Definition of foreshocks
To define the foreshocks in this study, we investigate the time and space distribution of every pair of earthquakes when a larger earthquake follows a smaller earthquake. We use times of 0 to 30 days and distances of 0 to 30 km as the time-space window to search for earlier earthquakes. Figure 5 shows the time and space distribution of the earlier earthquakes for a total of 31,382 earthquake pairs. There are several obvious peaks within a few days and few kilometers of epicentral distance prior to the mainshocks. We use epicentral distance instead of hypocentral distance, since the location uncertainties are larger in the vertical compared to the horizontal. The red bars show values that are greater than the average background value, which is calculated for times longer than 15 days and distance greater than 10 km. Therefore, the definition of foreshocks used in this study are earthquakes smaller in magnitude than the mainshock that occur within 10 days prior to the mainshock at epicentral distances closer than 3 km. The other earthquakes at longer time and farther distance (white bars) are considered to be the random background seismicity. Figure 5 is similar to a figure presented by Jones (1985), which shows that foreshocks in California mostly occur at times of less than 5 days and distances of less than 10 km.

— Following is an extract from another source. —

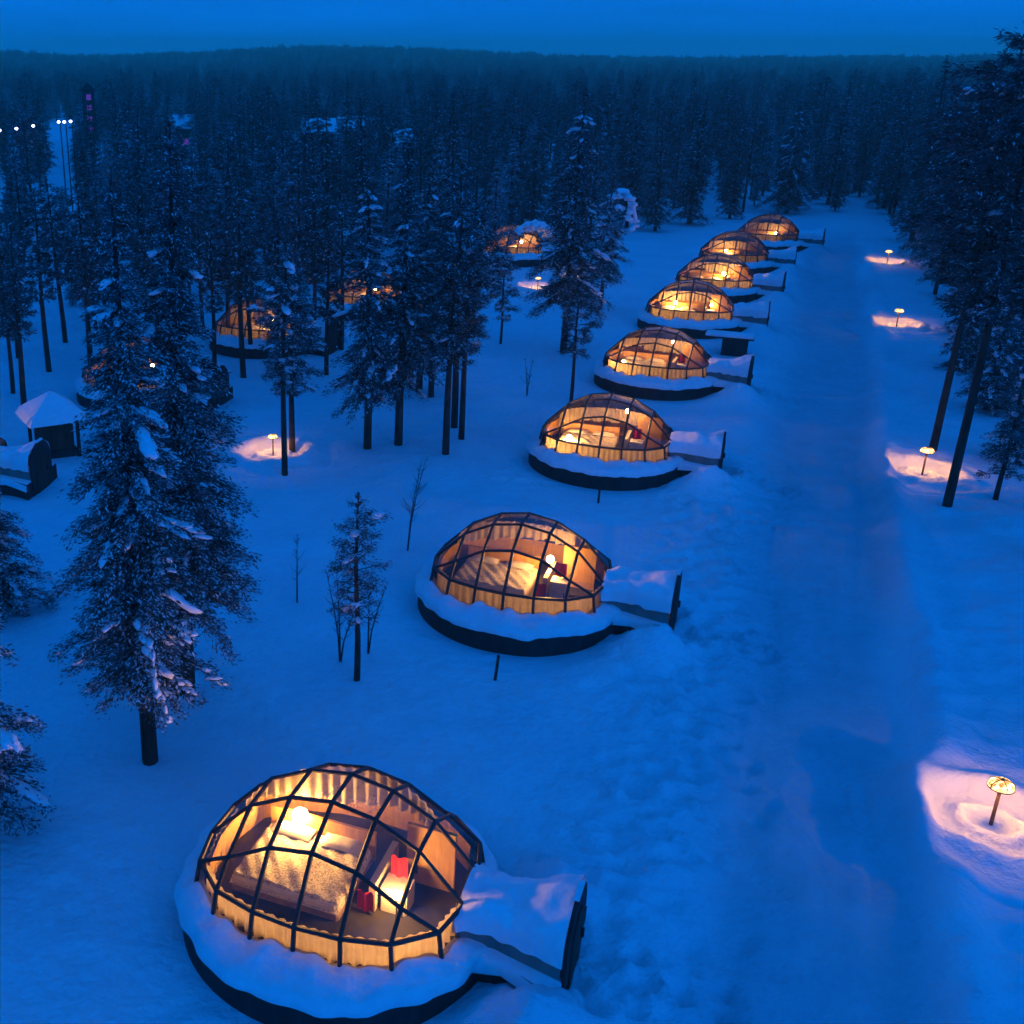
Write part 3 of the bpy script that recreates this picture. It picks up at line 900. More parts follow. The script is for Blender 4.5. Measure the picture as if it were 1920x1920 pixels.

There may be some ‘foreshocks’ (small earlier earthquakes that are physically related to the mainshock) at longer time and farther distance than our definition. For example, studies in southern California include earthquakes up to several months before the mainshock as foreshocks (Trugman and Ross, 2019, Van den Ende and Ampuero, 2020, Moutote et al, 2021). However, in this study we cannot distinguish such possible foreshocks from the background seismicity.